Trump and the Federal Reserve Chair Jerome Powell’s tiff continues to dominate market narratives, with Trump hitting further overnight – calling his own appointment of Powell in 2017 “one of [his] worst” and saying the US “deserves” to be at 1% interest rates. Powell, for his part, rebutted the Administration’s criticism over the increased costs of the renovation of the Fed’s Washington DC headquarters, saying he did not inform the government of plan changes on this project because they were not “substantial” enough to merit it. The Fed is highly unlikely to cut interest rates at its July 30th decision, with the lone vocal dissent coming from Christopher Waller, who would be a front-runner for the Chair job once Powell is out – either when his term expires or should Trump fire him early. Waller has long leaned dovish and expressed his support for 3 cuts this year, and market odds are currently pricing in just shy of two. The first reading of Q2 GDP is due out the morning of that next rate decision from the Fed, leaving the door open for a further round of criticism from the Administration.

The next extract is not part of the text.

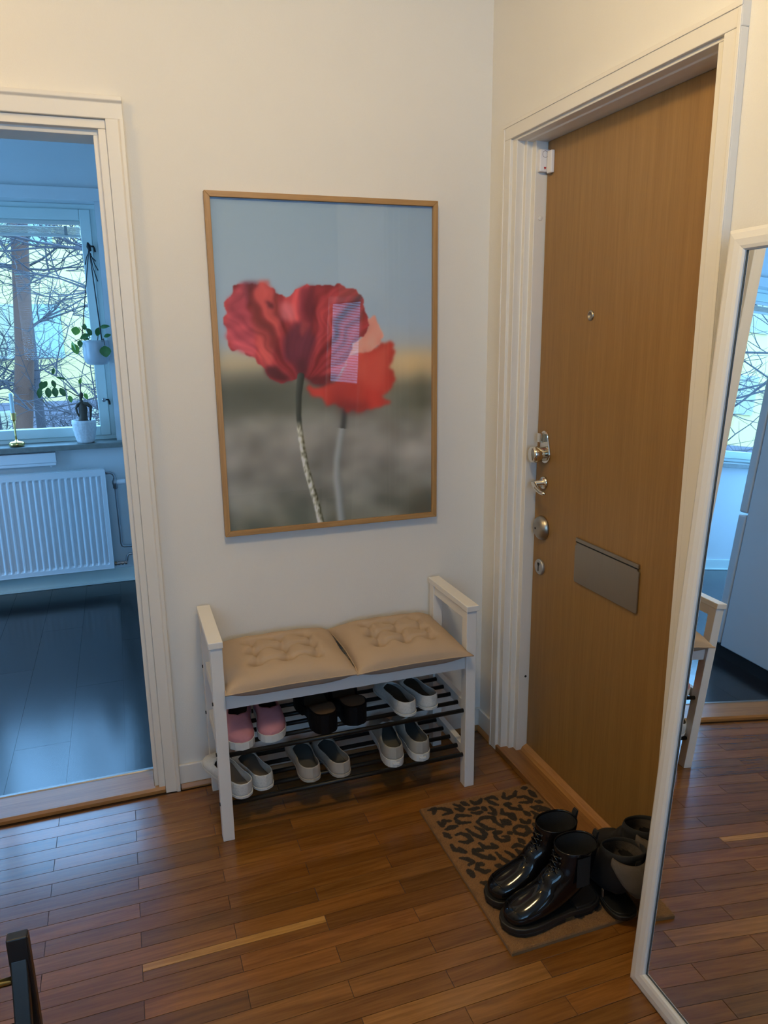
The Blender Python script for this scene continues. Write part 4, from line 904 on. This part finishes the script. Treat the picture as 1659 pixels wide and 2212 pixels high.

Some second-tier data released this morning did continue to ring positive, continuing the week’s streak. Housing starts grew by 4.6% in June, showing substantial growth from last month’s wildly negative of -9.7%. University of Michigan Consumer Sentiment for July is also due out at 10AM.
What to Watch This Week…
- U. of Michigan Consumer Sentiment, Friday 10AM
- Monex USA Online is always open
The complete Economic Calendar can be found here.
EUR ⇑
The single currency is gaining back ground this morning to end the week close to where it began, currently trading half a percent stronger against the Buck from yesterday’s close. With little in the way of hard economic data from either region of the EURUSD pair, corporate and real-money flows are dominating price action. Positive murmers on a potential European Union – US trade deal are keeping a floor under EUR, which failed to break below a key resistance level earlier this week amidst broad Dollar positivity.
JPY ⇓
Japanese Yen, though still trading in slightly positive territory against USD this morning, is underperforming the rest of its G10 peers and is set to close the week a good bit weaker than at Monday’s open. Traders are hesitant to take a strong position on USDJPY ahead of Japan’s upper-house elections over the weekend leading into a public holiday Monday. Should current prime minister Ishiba’s LDP party fail to keep its majority, there is a risk that he could be ousted and USDJPY could gap substantially weaker at the Asian open Sunday afternoon.